***** Data section
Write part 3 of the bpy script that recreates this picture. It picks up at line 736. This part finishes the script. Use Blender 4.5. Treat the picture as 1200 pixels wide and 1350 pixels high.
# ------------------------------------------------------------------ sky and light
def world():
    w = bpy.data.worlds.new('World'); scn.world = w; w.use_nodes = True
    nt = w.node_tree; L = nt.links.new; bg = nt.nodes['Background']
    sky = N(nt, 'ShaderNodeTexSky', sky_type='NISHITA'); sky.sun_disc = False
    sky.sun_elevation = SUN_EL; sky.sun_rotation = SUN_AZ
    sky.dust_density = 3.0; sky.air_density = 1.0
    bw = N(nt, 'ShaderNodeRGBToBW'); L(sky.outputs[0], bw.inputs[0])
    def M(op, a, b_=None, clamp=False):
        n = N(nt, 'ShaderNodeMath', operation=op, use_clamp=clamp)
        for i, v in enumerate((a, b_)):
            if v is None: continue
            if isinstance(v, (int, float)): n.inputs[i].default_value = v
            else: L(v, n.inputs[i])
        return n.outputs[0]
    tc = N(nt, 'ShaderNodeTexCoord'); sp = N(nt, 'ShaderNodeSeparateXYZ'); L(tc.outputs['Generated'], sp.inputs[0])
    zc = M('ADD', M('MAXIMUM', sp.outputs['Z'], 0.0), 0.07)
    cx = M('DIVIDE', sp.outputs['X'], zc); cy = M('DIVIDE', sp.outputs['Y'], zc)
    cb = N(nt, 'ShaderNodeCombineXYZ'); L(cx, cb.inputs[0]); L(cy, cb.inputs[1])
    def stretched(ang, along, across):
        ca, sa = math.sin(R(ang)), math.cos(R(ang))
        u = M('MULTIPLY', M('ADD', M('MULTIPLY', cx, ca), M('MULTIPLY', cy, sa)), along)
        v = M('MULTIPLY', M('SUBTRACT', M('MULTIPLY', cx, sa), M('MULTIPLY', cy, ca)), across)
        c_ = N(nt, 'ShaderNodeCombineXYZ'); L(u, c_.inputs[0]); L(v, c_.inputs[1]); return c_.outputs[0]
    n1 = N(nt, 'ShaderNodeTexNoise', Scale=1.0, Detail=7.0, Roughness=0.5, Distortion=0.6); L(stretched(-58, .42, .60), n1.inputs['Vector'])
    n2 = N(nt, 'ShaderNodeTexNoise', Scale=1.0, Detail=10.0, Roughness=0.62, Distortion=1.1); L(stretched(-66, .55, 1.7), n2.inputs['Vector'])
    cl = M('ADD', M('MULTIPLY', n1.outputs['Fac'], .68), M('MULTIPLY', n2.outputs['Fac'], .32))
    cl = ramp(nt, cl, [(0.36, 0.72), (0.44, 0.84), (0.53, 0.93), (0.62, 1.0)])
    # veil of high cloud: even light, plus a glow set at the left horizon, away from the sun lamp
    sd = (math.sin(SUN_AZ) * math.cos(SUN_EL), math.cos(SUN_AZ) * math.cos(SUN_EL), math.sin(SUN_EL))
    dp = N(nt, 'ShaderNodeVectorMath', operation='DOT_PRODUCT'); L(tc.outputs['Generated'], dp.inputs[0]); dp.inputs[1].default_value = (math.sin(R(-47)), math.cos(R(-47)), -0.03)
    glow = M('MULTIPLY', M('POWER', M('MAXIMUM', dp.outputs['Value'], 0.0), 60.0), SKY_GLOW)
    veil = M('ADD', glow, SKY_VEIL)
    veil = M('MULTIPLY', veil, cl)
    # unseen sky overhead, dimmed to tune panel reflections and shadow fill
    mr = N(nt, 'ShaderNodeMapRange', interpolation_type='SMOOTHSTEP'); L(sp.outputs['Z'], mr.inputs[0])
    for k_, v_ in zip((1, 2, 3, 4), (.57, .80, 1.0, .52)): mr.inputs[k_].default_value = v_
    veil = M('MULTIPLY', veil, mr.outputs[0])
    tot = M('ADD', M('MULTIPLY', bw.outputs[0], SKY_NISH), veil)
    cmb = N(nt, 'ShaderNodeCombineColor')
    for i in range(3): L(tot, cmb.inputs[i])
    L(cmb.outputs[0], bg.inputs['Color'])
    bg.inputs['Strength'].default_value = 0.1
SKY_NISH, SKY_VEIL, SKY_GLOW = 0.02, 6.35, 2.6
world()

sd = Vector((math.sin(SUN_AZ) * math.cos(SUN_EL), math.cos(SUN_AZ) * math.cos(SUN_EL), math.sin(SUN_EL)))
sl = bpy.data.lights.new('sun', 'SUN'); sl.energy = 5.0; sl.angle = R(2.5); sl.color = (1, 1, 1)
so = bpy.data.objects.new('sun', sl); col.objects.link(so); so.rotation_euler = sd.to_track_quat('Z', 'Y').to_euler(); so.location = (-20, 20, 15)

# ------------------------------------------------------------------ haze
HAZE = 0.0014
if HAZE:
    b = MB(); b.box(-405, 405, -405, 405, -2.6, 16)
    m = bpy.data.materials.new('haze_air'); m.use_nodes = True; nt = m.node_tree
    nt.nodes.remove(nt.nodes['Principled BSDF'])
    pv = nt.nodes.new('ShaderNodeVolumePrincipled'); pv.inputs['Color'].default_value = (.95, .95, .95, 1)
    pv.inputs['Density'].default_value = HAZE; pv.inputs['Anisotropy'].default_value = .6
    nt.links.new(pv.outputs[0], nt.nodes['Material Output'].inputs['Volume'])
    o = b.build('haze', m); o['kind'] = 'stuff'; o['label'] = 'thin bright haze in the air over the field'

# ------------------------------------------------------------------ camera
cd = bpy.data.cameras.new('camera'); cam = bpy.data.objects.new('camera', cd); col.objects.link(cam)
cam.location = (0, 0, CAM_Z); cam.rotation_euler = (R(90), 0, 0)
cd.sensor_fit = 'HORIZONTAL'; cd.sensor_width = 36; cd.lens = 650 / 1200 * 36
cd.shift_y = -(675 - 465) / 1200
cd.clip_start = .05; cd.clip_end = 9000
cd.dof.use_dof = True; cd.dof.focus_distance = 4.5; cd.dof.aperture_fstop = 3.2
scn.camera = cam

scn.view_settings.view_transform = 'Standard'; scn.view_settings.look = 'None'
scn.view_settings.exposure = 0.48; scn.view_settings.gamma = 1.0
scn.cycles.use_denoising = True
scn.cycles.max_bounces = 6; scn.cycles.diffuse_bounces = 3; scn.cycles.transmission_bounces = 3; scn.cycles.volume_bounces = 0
**********
Set problem — Please restate the whole listing word for word.

Solution to this task —
Write part 3 of the bpy script that recreates this picture. It picks up at line 736. This part finishes the script. Use Blender 4.5. Treat the picture as 1200 pixels wide and 1350 pixels high.
# ------------------------------------------------------------------ sky and light
def world():
    w = bpy.data.worlds.new('World'); scn.world = w; w.use_nodes = True
    nt = w.node_tree; L = nt.links.new; bg = nt.nodes['Background']
    sky = N(nt, 'ShaderNodeTexSky', sky_type='NISHITA'); sky.sun_disc = False
    sky.sun_elevation = SUN_EL; sky.sun_rotation = SUN_AZ
    sky.dust_density = 3.0; sky.air_density = 1.0
    bw = N(nt, 'ShaderNodeRGBToBW'); L(sky.outputs[0], bw.inputs[0])
    def M(op, a, b_=None, clamp=False):
        n = N(nt, 'ShaderNodeMath', operation=op, use_clamp=clamp)
        for i, v in enumerate((a, b_)):
            if v is None: continue
            if isinstance(v, (int, float)): n.inputs[i].default_value = v
            else: L(v, n.inputs[i])
        return n.outputs[0]
    tc = N(nt, 'ShaderNodeTexCoord'); sp = N(nt, 'ShaderNodeSeparateXYZ'); L(tc.outputs['Generated'], sp.inputs[0])
    zc = M('ADD', M('MAXIMUM', sp.outputs['Z'], 0.0), 0.07)
    cx = M('DIVIDE', sp.outputs['X'], zc); cy = M('DIVIDE', sp.outputs['Y'], zc)
    cb = N(nt, 'ShaderNodeCombineXYZ'); L(cx, cb.inputs[0]); L(cy, cb.inputs[1])
    def stretched(ang, along, across):
        ca, sa = math.sin(R(ang)), math.cos(R(ang))
        u = M('MULTIPLY', M('ADD', M('MULTIPLY', cx, ca), M('MULTIPLY', cy, sa)), along)
        v = M('MULTIPLY', M('SUBTRACT', M('MULTIPLY', cx, sa), M('MULTIPLY', cy, ca)), across)
        c_ = N(nt, 'ShaderNodeCombineXYZ'); L(u, c_.inputs[0]); L(v, c_.inputs[1]); return c_.outputs[0]
    n1 = N(nt, 'ShaderNodeTexNoise', Scale=1.0, Detail=7.0, Roughness=0.5, Distortion=0.6); L(stretched(-58, .42, .60), n1.inputs['Vector'])
    n2 = N(nt, 'ShaderNodeTexNoise', Scale=1.0, Detail=10.0, Roughness=0.62, Distortion=1.1); L(stretched(-66, .55, 1.7), n2.inputs['Vector'])
    cl = M('ADD', M('MULTIPLY', n1.outputs['Fac'], .68), M('MULTIPLY', n2.outputs['Fac'], .32))
    cl = ramp(nt, cl, [(0.36, 0.72), (0.44, 0.84), (0.53, 0.93), (0.62, 1.0)])
    # veil of high cloud: even light, plus a glow set at the left horizon, away from the sun lamp
    sd = (math.sin(SUN_AZ) * math.cos(SUN_EL), math.cos(SUN_AZ) * math.cos(SUN_EL), math.sin(SUN_EL))
    dp = N(nt, 'ShaderNodeVectorMath', operation='DOT_PRODUCT'); L(tc.outputs['Generated'], dp.inputs[0]); dp.inputs[1].default_value = (math.sin(R(-47)), math.cos(R(-47)), -0.03)
    glow = M('MULTIPLY', M('POWER', M('MAXIMUM', dp.outputs['Value'], 0.0), 60.0), SKY_GLOW)
    veil = M('ADD', glow, SKY_VEIL)
    veil = M('MULTIPLY', veil, cl)
    # unseen sky overhead, dimmed to tune panel reflections and shadow fill
    mr = N(nt, 'ShaderNodeMapRange', interpolation_type='SMOOTHSTEP'); L(sp.outputs['Z'], mr.inputs[0])
    for k_, v_ in zip((1, 2, 3, 4), (.57, .80, 1.0, .52)): mr.inputs[k_].default_value = v_
    veil = M('MULTIPLY', veil, mr.outputs[0])
    tot = M('ADD', M('MULTIPLY', bw.outputs[0], SKY_NISH), veil)
    cmb = N(nt, 'ShaderNodeCombineColor')
    for i in range(3): L(tot, cmb.inputs[i])
    L(cmb.outputs[0], bg.inputs['Color'])
    bg.inputs['Strength'].default_value = 0.1
SKY_NISH, SKY_VEIL, SKY_GLOW = 0.02, 6.35, 2.6
world()

sd = Vector((math.sin(SUN_AZ) * math.cos(SUN_EL), math.cos(SUN_AZ) * math.cos(SUN_EL), math.sin(SUN_EL)))
sl = bpy.data.lights.new('sun', 'SUN'); sl.energy = 5.0; sl.angle = R(2.5); sl.color = (1, 1, 1)
so = bpy.data.objects.new('sun', sl); col.objects.link(so); so.rotation_euler = sd.to_track_quat('Z', 'Y').to_euler(); so.location = (-20, 20, 15)

# ------------------------------------------------------------------ haze
HAZE = 0.0014
if HAZE:
    b = MB(); b.box(-405, 405, -405, 405, -2.6, 16)
    m = bpy.data.materials.new('haze_air'); m.use_nodes = True; nt = m.node_tree
    nt.nodes.remove(nt.nodes['Principled BSDF'])
    pv = nt.nodes.new('ShaderNodeVolumePrincipled'); pv.inputs['Color'].default_value = (.95, .95, .95, 1)
    pv.inputs['Density'].default_value = HAZE; pv.inputs['Anisotropy'].default_value = .6
    nt.links.new(pv.outputs[0], nt.nodes['Material Output'].inputs['Volume'])
    o = b.build('haze', m); o['kind'] = 'stuff'; o['label'] = 'thin bright haze in the air over the field'

# ------------------------------------------------------------------ camera
cd = bpy.data.cameras.new('camera'); cam = bpy.data.objects.new('camera', cd); col.objects.link(cam)
cam.location = (0, 0, CAM_Z); cam.rotation_euler = (R(90), 0, 0)
cd.sensor_fit = 'HORIZONTAL'; cd.sensor_width = 36; cd.lens = 650 / 1200 * 36
cd.shift_y = -(675 - 465) / 1200
cd.clip_start = .05; cd.clip_end = 9000
cd.dof.use_dof = True; cd.dof.focus_distance = 4.5; cd.dof.aperture_fstop = 3.2
scn.camera = cam

scn.view_settings.view_transform = 'Standard'; scn.view_settings.look = 'None'
scn.view_settings.exposure = 0.48; scn.view_settings.gamma = 1.0
scn.cycles.use_denoising = True
scn.cycles.max_bounces = 6; scn.cycles.diffuse_bounces = 3; scn.cycles.transmission_bounces = 3; scn.cycles.volume_bounces = 0